Andrew Monk, CEO of VSA Capital, who was sitting beside me, said, quite definitely: “yes, but not yet. Give it another year or 18 months.”
I think he is probably right. We may well go back to platinum being two or three times the palladium price – the historical average. With palladium at its current price of around $1,400, that would imply a platinum price above $3,000, some four times higher than it is today.
But for now the regulatory and legislative winds are blowing in the face of platinum. We need a major shift in attitude. Some new use needs to be found for platinum or some new tech needs to be proven ensuring cleaner diesel.
Or, for some reason, supply needs to dry up altogether. Given the current state of South African mining, the latter is the most likely, I’d say. For now, if anything, the supply deficit is more in favour of palladium than platinum.
Last week palladium began a fairly sharp sell-off, correcting from $1,600 to $1,350 in just a dew days, before rallying slightly to its current price of $1,400. That may be the start of something bigger – or it may just be one of those corrections you get in bull markets.

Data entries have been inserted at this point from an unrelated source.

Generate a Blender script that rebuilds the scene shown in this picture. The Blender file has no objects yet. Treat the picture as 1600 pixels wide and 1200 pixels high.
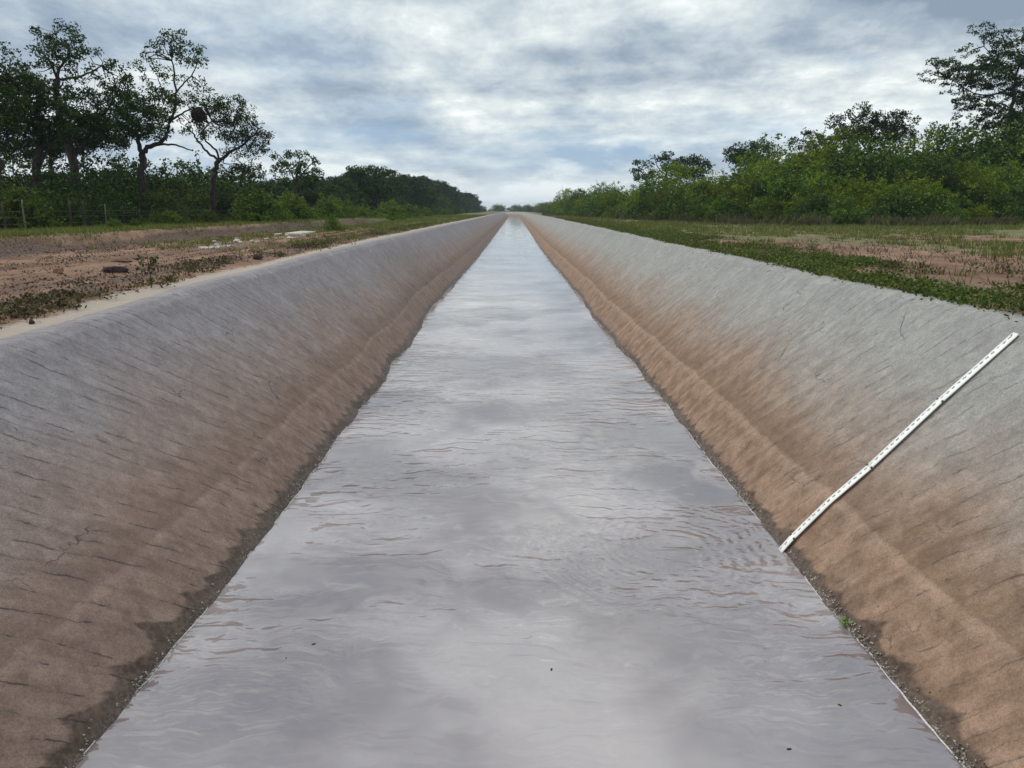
import bpy, math, random
import numpy as np
from mathutils import Vector

# ------------------------------------------------------------------ camera, sky, sun, exposure
scene = bpy.context.scene
COL = scene.collection
R = math.radians
F = 1230.0                      # focal length in pixels of a 1600 px wide frame
TH = math.atan(272.0 / F)       # camera pitch below the horizon
CT, ST = math.cos(TH), math.sin(TH)
CAMZ = 5.0                      # eye above the water; water is z = 0
cam_d = bpy.data.cameras.new('camera')
cam = bpy.data.objects.new('camera', cam_d)
COL.objects.link(cam)
cam.location = (0, 0, CAMZ)
cam.rotation_euler = (R(90) - TH, 0, 3.0 / F)
cam_d.sensor_width = 36.0
cam_d.lens = F / 1600 * 36
cam_d.clip_start = 0.05
cam_d.clip_end = 9000
scene.camera = cam

SUN_EL, SUN_AZ = R(60), R(-88)  # sun high on the left (azimuth from +Y towards +X)
world = bpy.data.worlds.new('World')
scene.world = world
world.use_nodes = True


class NT:
    """small helper to write node trees"""
    def __init__(s, tree):
        s.t = tree; s.n = tree.nodes; s.l = tree.links; s.n.clear()

    def node(s, typ, **kw):
        nd = s.n.new(typ)
        ins = kw.pop('ins', {})
        for k, v in kw.items():
            setattr(nd, k, v)
        for k, v in ins.items():
            s.put(nd.inputs[k], v)
        return nd

    def put(s, sock, v):
        if isinstance(v, bpy.types.NodeSocket):
            s.l.new(v, sock)
        elif isinstance(v, (tuple, list)) and sock.type == 'RGBA' and len(v) == 3:
            sock.default_value = (*v, 1)
        else:
            sock.default_value = v

    def math(s, op, a, b=0.0, c=None, clamp=False):
        nd = s.node('ShaderNodeMath', operation=op, use_clamp=clamp)
        s.put(nd.inputs[0], a); s.put(nd.inputs[1], b)
        if c is not None:
            s.put(nd.inputs[2], c)
        return nd.outputs[0]

    def mix(s, f, a, b, mode='MIX'):
        nd = s.node('ShaderNodeMix', data_type='RGBA', blend_type=mode)
        s.put(nd.inputs[0], f); s.put(nd.inputs[6], a); s.put(nd.inputs[7], b)
        return nd.outputs[2]

    def ramp(s, v, lo, hi, a=0.0, b=1.0, smooth=True):
        nd = s.node('ShaderNodeMapRange', interpolation_type='SMOOTHSTEP' if smooth else 'LINEAR')
        s.put(nd.inputs[0], v)
        for i, x in zip((1, 2, 3, 4), (lo, hi, a, b)):
            s.put(nd.inputs[i], x)
        return nd.outputs[0]

    def comb(s, x, y, z=0.0):
        nd = s.node('ShaderNodeCombineXYZ')
        for i, v in enumerate((x, y, z)):
            s.put(nd.inputs[i], v)
        return nd.outputs[0]

    def sep(s, v):
        nd = s.node('ShaderNodeSeparateXYZ')
        s.put(nd.inputs[0], v)
        return nd.outputs[0], nd.outputs[1], nd.outputs[2]

    def noise(s, vec, scale, detail=4.0, rough=0.55, dist=0.0):
        nd = s.node('ShaderNodeTexNoise')
        s.put(nd.inputs['Vector'], vec)
        nd.inputs['Scale'].default_value = scale
        nd.inputs['Detail'].default_value = detail
        nd.inputs['Roughness'].default_value = rough
        nd.inputs['Distortion'].default_value = dist
        return nd.outputs[0]

    def voro(s, vec, scale, feature='F1', dims='3D', out='Distance', rnd=1.0):
        nd = s.node('ShaderNodeTexVoronoi', voronoi_dimensions=dims, feature=feature)
        if dims == '1D':
            s.put(nd.inputs['W'], vec)
        else:
            s.put(nd.inputs['Vector'], vec)
        nd.inputs['Scale'].default_value = scale
        nd.inputs['Randomness'].default_value = rnd
        return nd.outputs[out]


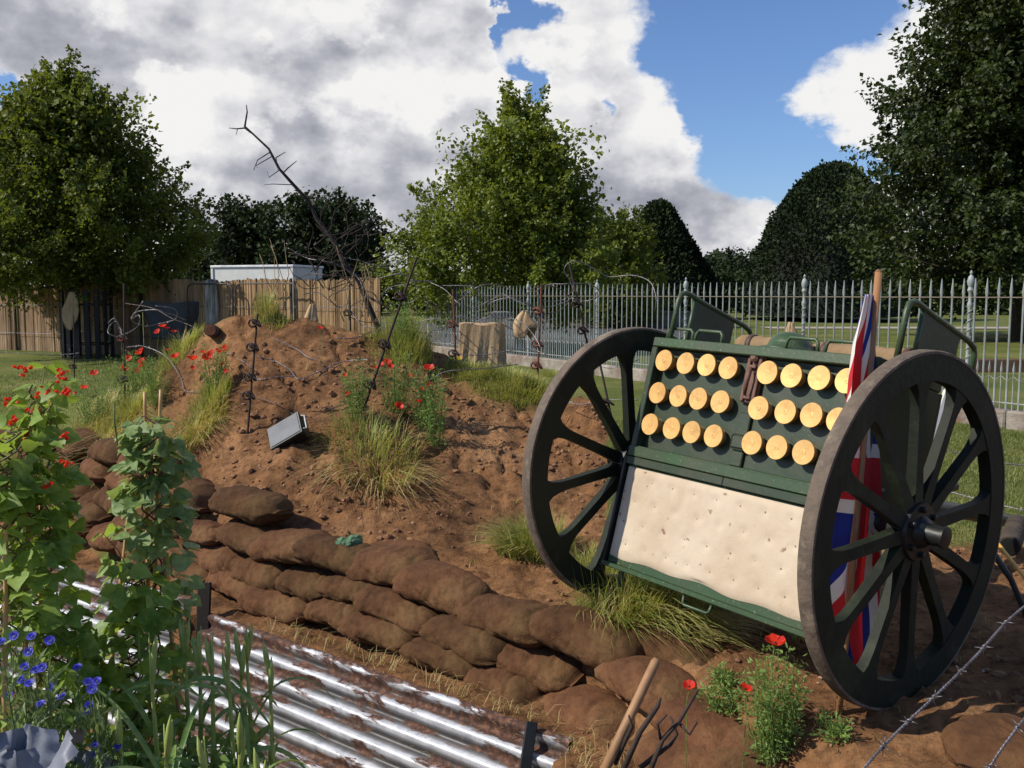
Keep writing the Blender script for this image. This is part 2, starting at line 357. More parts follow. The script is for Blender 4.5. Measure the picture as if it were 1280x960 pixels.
# stones and clods lying on the soil: nobody could count them
def ico():
    t = (1+5**.5)/2; v = unit(np.array([(-1,t,0),(1,t,0),(-1,-t,0),(1,-t,0),(0,-1,t),(0,1,t),(0,-1,-t),(0,1,-t),(t,0,-1),(t,0,1),(-t,0,-1),(-t,0,1)], float))
    f = [(0,11,5),(0,5,1),(0,1,7),(0,7,10),(0,10,11),(1,5,9),(5,11,4),(11,10,2),(10,7,6),(7,1,8),(3,9,4),(3,4,2),(3,2,6),(3,6,8),(3,8,9),(4,9,5),(2,4,11),(6,2,10),(8,6,7),(9,8,1)]
    return v, np.array(f)
IV, IF = ico()
def clods(name, n, lo, hi, mt, seed, label_kind='stuff', region=None):
    r = np.random.default_rng(seed); x = r.uniform(-4.5, 3.2, n*3); y = r.uniform(2.4, 8.6, n*3)
    sd = wall_sd(x, y); k = (soilmask(x, y, height(x, y, False), sd) > .7) & (sd > .15) & (r.random(len(x)) < np.clip(.5+fbm(x*1.3+3, y*1.3, 4, 88)*3.2, .06, 1))
    x, y = x[k][:n], y[k][:n]; nn = len(x); z = height(x, y); s = lo+(hi-lo)*r.random(nn)**4
    sc = r.uniform(.6, 1.3, (nn, 1, 3))*s[:, None, None]; jit = 1+r.uniform(-.25, .25, (nn, 12, 1))
    v = IV[None]*sc*jit; v[..., 2] *= .8; th = r.uniform(0, 6.28, nn); c_, s_ = np.cos(th)[:, None], np.sin(th)[:, None]
    v = np.stack([v[..., 0]*c_-v[..., 1]*s_, v[..., 0]*s_+v[..., 1]*c_, v[..., 2]], -1)+np.stack([x, y, z+s*.15], -1)[:, None]
    f = IF[None]+(np.arange(nn)*12)[:, None, None]
    o = npmesh(name, v.reshape(-1, 3), f.reshape(-1, 3), mt, smooth=False); return o
m_clod = gmat('clod_soil', lin(142,102,70), lin(108,76,51), 8, .95, .6, 60, .01)
tag(clods('soil_clods', 6500, .004, .03, m_clod, 3), 'loose brown clods of earth strewn over the mound', 'soil clods', kind='stuff')
m_peb = gmat('pebble_stone', lin(178,140,110), lin(140,95,70), 5, .8, .3, 60, .002, c3=lin(205,190,170))
tag(clods('pebbles', 1700, .003, .014, m_peb, 5), 'small pale and reddish pebbles scattered on the soil', 'pebbles', kind='stuff')
# lawn grass
def blades(x, y, z, h, lean, w, r):
    n = len(x); a = r.uniform(0, 6.28, n); d = np.stack([np.cos(a), np.sin(a), np.zeros(n)], -1); s = np.stack([-d[:, 1], d[:, 0], d[:, 2]], -1)
    c = np.stack([x, y, z], -1); up = np.array([0, 0, 1.])
    h = h[:, None]; l = lean[:, None]*h; w = w[:, None] if np.ndim(w) else w
    v = np.stack([c-s*w, c+s*w, c+up*h*.6+d*l*.35+s*w*.8, c+up*h*.6+d*l*.35-s*w*.8, c+up*h*(1-.3*lean[:, None])+d*l], 1)
    k = (np.arange(n)*5)[:, None]; f4 = np.concatenate([k+0, k+1, k+2, k+3], 1); f3 = np.concatenate([k+3, k+2, k+4, k+4], 1)
    return v.reshape(-1, 3), f4, f3
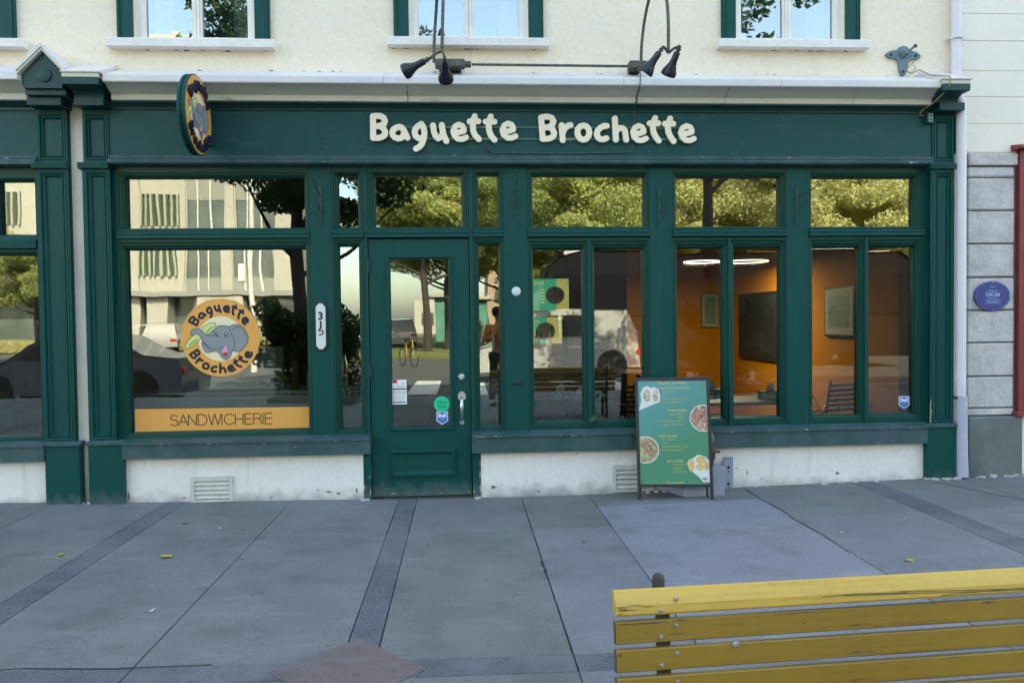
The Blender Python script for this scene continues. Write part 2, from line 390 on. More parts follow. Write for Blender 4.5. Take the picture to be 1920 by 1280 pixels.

I’m tempted to go short with a stop just above the old highs, but for now I’m staying my hand.
I notice, by the way, that investors in exchange-traded funds liquidated over half a million ounces of palladium in 2018. That was the fourth consecutive year of net redemptions. That is not something you would expect to see at or near market highs. You would expect to see investor buying.The contrarian trade is currently to be long.
It all makes me think Monk may be right. It’s coming – but we are not there yet.